Children of poverty-stricken Filipino parents are forced to perform sex acts on camera for Australian paedophiles.

The shocking revelation has emerged after 68-year-old Patrick Ronald Goggins, from Victoria, south-eastern Australia, was sentenced to eight years in jail after he admitted to more than 20 child sex offences.

Goggins paid more than $20,000 (£11,675) to watch live sex shows from his computer. Among the children forced to perform for him were five sisters aged five to 15.

The majority of Goggins' victims were from the impoverished area of Cebu, in the south-east of the Philippines.

Goggins' case follows revelations last year from Philippine senator Loren Legarda, who said that in one case, five sisters aged from as young as two were sexually abused in front of a webcam by their own parents.

Authorities in Cebu are particularly alarmed by the surge in online child pornography, which is aimed predominantly at foreign paedophiles.

Last year US Homeland Security launched a joint investigation with Philippine law enforcement agencies to dismantle a cyber-sex operation based in Cordova, one of Cebu's most impoverished townships.

Speaking after Goggins' sentencing, Australia's justice minister Michael Keenan told the Herald Sun that the demand for live sex shows involving children is increasing in Australia.

He also said that paedophiles often explain to parents how their children should perform on camera.

"These are horrific crimes of the most exploitative nature, where children in some of the poorest countries are shockingly abused.

"Law enforcement continues to see a disturbing trend in Australia with offenders arranging to have children abused in countries by third parties and then paying for live streaming of those sexual assaults into their own homes," he continued.

"Online predators...can and will be detected by law enforcement. No area of the internet is immune...and no form of abuse or sexual exploitation of a child will be tolerated."
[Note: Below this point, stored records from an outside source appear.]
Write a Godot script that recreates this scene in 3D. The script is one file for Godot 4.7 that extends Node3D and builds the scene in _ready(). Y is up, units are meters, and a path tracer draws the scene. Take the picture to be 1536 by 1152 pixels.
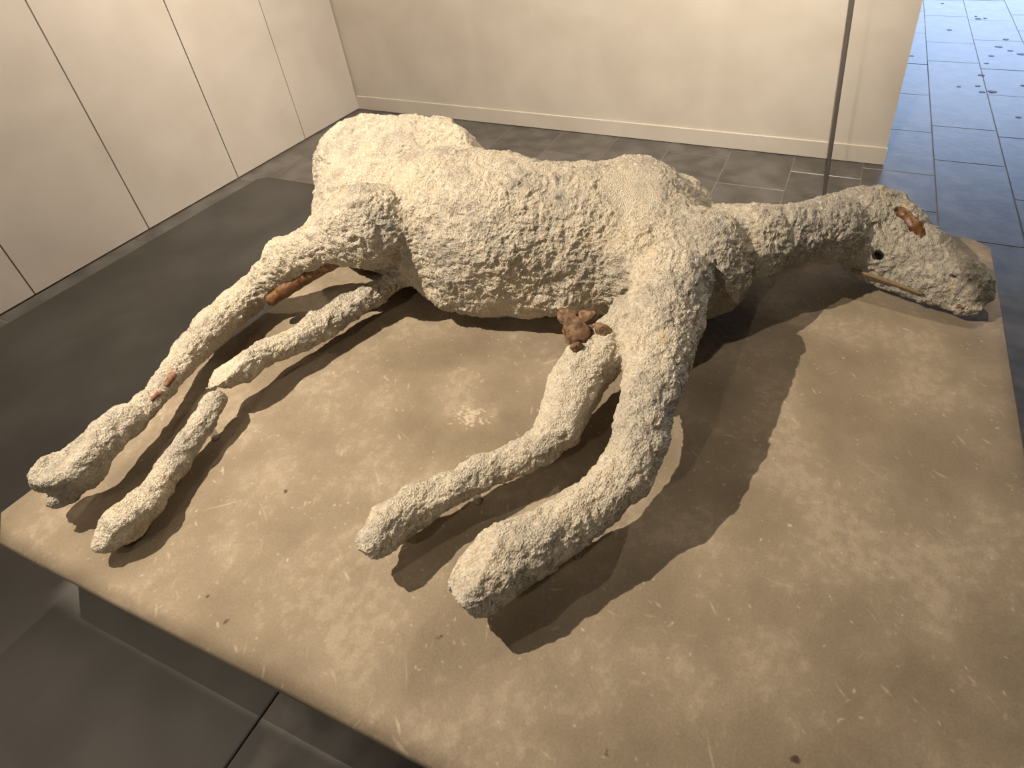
extends Node3D

const CELL := 0.006          # grid step of the cast's surface
const TOP := 0.3             # height of the slab's upper face

var taken := {}
var M := {}
var n_big := FastNoiseLite.new()
var n_mid := FastNoiseLite.new()
var n_flake := FastNoiseLite.new()
var n_ridge := FastNoiseLite.new()
var n_tone := FastNoiseLite.new()
var n_cell := FastNoiseLite.new()
var rng := RandomNumberGenerator.new()


func _ready() -> void:
	# ---- camera
	var cam := Camera3D.new()
	cam.name = "camera"
	add_child(cam)
	cam.position = Vector3(0, 1.5, 0)
	cam.basis = Basis(Vector3.UP, deg_to_rad(25.24)) * Basis(Vector3.RIGHT, deg_to_rad(-36.277)) * Basis(Vector3.BACK, deg_to_rad(-4.473))
	cam.projection = Camera3D.PROJECTION_FRUSTUM
	cam.near = 0.05
	cam.far = 60.0
	cam.size = 0.05 * 1152.0 / 949.43
	cam.frustum_offset = Vector2(-98.05, -150.49) * (0.05 / 949.43)
	cam.current = true
	# ---- sky and exposure
	var sm := ProceduralSkyMaterial.new()
	sm.sky_top_color = Color(0.62, 0.74, 0.93)
	sm.sky_horizon_color = Color(0.83, 0.885, 0.97)
	sm.ground_bottom_color = Color(0.3, 0.32, 0.34)
	sm.ground_horizon_color = Color(0.6, 0.72, 0.86)
	sm.sun_angle_max = 0.0
	var sky := Sky.new()
	sky.sky_material = sm
	var env := Environment.new()
	env.background_mode = Environment.BG_SKY
	env.sky = sky
	env.background_energy_multiplier = 5.8
	env.tonemap_mode = Environment.TONE_MAPPER_LINEAR
	env.tonemap_exposure = 1.2
	env.sdfgi_enabled = true
	env.ssao_enabled = true
	env.ssil_enabled = true
	var we := WorldEnvironment.new()
	we.name = "environment"
	we.environment = env
	add_child(we)
	# ---- unseen lamps, placed to light the gallery (energy, cone, colour)
	setup()
	var warm := Color(1.0, 0.94, 0.86)
	var key := spot(Vector3(-2.0, 2.78, -0.25), Vector3(-0.95, 0.3, -1.35), 12.6, 40.0, warm, "unseen ceiling spotlight near the left wall in an added black box, lighting horse and slab")  # out of view, casts the main shadows to the right
	added_hood(key)  # added box that trims the beam to the slab
	spot(Vector3(0.5, 2.78, -2.7), Vector3(-0.35, 0.4, -1.75), 2.3, 36.0, warm, "unseen ceiling spotlight beyond the free end of the rear wall, aimed at the horse's neck")  # out of view, lights the spine, neck and nose from behind
	spot(Vector3(-0.08, 2.78, -1.55), Vector3(-1.25, 1.2, -3.25), 9.4, 49.0, warm, "unseen ceiling spotlight in the middle of the gallery, placed to light the rear wall")  # out of view, brightens the rear wall
	spot(Vector3(-1.9, 2.78, -2.2), Vector3(-3.06, 1.1, -1.25), 5.4, 50.0, warm, "unseen ceiling spotlight closest to the rear left corner, placed to light the wall panels")  # out of view, brightens the left wall
	spot(Vector3(-1.2, 2.78, 1.3), Vector3(-1.2, 0.0, 0.34), 7.3, 16.0, warm, "added fill spotlight, out of view, lighting the platform in front of the slab")  # added fill lamp, lifts the dark floor in front
	spot(Vector3(-0.9, 2.78, 2.3), Vector3(-0.7, 0.5, -1.3), 2.6, 22.0, warm, "unseen ceiling spotlight farthest from the rear wall, placed to light the horse belly")  # out of view, placed to light the belly side
	room()
	platform_and_slab()
	upright()
	horse()


# ------------------------------------------------------------------ helpers
func numbered(called: String) -> String:
	taken[called] = taken.get(called, -1) + 1
	return called if taken[called] == 0 else "%s_%03d" % [called, taken[called]]

func mat(c: Color, rough := 0.8, spec := 0.5) -> StandardMaterial3D:
	var m := StandardMaterial3D.new()
	m.albedo_color = c
	m.roughness = rough
	m.metallic_specular = spec
	return m

func base(called: String, label: String, category: String, at: Vector3, group := "") -> Node3D:
	var o := Node3D.new()
	o.name = numbered(called)
	o.position = at
	add_child(o)
	tag(o, label, category, group)
	return o

func tag(o: Node, label: String, category: String, group := "") -> void:
	o.set_meta("label", label)
	o.set_meta("category", category)
	if group != "":
		o.set_meta("group", group)

func part(mesh: Mesh, called: String, m: Material, parent: Node, at := Vector3.ZERO) -> MeshInstance3D:
	var o := MeshInstance3D.new()
	o.name = called
	o.mesh = mesh
	o.material_override = m
	o.position = at
	parent.add_child(o, true)
	return o

func struct(mesh: Mesh, called: String, m: Material, label: String, category: String) -> MeshInstance3D:
	var o := part(mesh, called, m, self)
	o.set_meta("kind", "structure")
	tag(o, label, category)
	return o

func tri(st: SurfaceTool, a: Vector3, b: Vector3, c: Vector3) -> void:
	st.add_vertex(a); st.add_vertex(c); st.add_vertex(b)

func quad(st: SurfaceTool, a: Vector3, b: Vector3, c: Vector3, d: Vector3) -> void:
	# counter-clockwise as seen from the front; tri() turns it for Godot
	tri(st, a, b, c); tri(st, a, c, d)

func new_st() -> SurfaceTool:
	var st := SurfaceTool.new()
	st.begin(Mesh.PRIMITIVE_TRIANGLES)
	st.set_smooth_group(-1)
	return st

func box(st: SurfaceTool, lo: Vector3, hi: Vector3) -> void:
	prism(st, [Vector2(lo.x, lo.z), Vector2(hi.x, lo.z), Vector2(hi.x, hi.z), Vector2(lo.x, hi.z)], lo.y, hi.y, 0.0)

func prism(st: SurfaceTool, ring: Array, y0: float, y1: float, bevel: float) -> void:
	# a plan outline (x, z; clockwise from above) raised from y0 to y1, its upper rim bevelled
	var n := ring.size()
	var inner := []
	for i in n:
		var p: Vector2 = ring[i]
		var a: Vector2 = (p - ring[(i + n - 1) % n]).normalized()
		var b: Vector2 = (ring[(i + 1) % n] - p).normalized()
		var na := Vector2(-a.y, a.x)
		var nb := Vector2(-b.y, b.x)
		var m := (na + nb).normalized()
		inner.append(p + m * (bevel / maxf(0.3, m.dot(na))))
	var yb := y1 - bevel
	for i in n:
		var p: Vector2 = ring[i]
		var q: Vector2 = ring[(i + 1) % n]
		quad(st, Vector3(q.x, y0, q.y), Vector3(p.x, y0, p.y), Vector3(p.x, yb, p.y), Vector3(q.x, yb, q.y))
		if bevel > 0.0:
			var pi: Vector2 = inner[i]
			var qi: Vector2 = inner[(i + 1) % n]
			quad(st, Vector3(q.x, yb, q.y), Vector3(p.x, yb, p.y), Vector3(pi.x, y1, pi.y), Vector3(qi.x, y1, qi.y))
	for i in range(1, n - 1):
		var a: Vector2 = inner[0]
		var b: Vector2 = inner[i]
		var c: Vector2 = inner[i + 1]
		tri(st, Vector3(a.x, y1, a.y), Vector3(c.x, y1, c.y), Vector3(b.x, y1, b.y))
		a = ring[0]; b = ring[i]; c = ring[i + 1]
		tri(st, Vector3(a.x, y0, a.y), Vector3(b.x, y0, b.y), Vector3(c.x, y0, c.y))

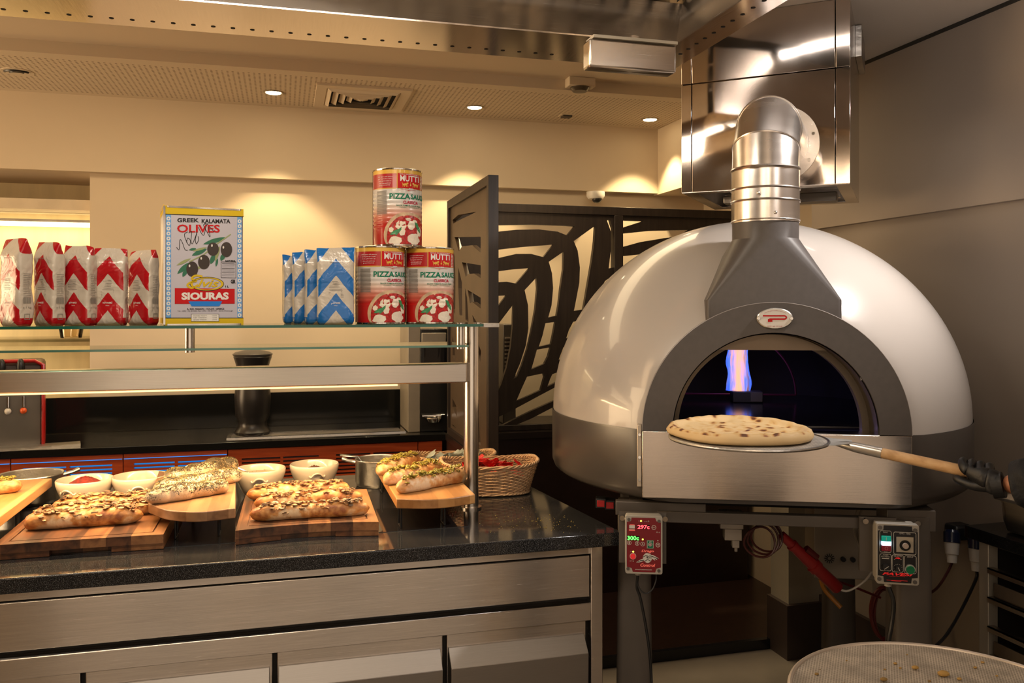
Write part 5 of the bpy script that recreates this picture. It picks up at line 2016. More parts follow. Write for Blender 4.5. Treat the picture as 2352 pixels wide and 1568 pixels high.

The Children's Legal Bureau, a Cebu-based child support agency, said it has evidence of poor parents bringing their children to the so called "cybersex dens". Here, parents are paid when their children perform live sex acts filmed on webcam.

Children's Legal Bureau lawyer Noemi Truya-Abarientos said thousands of Filipino children were involved in the cybersex trade.

"These [webcams] are operated by parents with their children and their neighbours' children as performers," she said.

"In home-based child pornography, the families simply put up internet facilities, buy computer units or laptops," she said.

"If the foreigner gets bored with one child, he orders for others to be brought in front of the webcam — this is when the neighbours are being involved.

"Then the neighbours learn the trade and get their own computer units and internet and so on."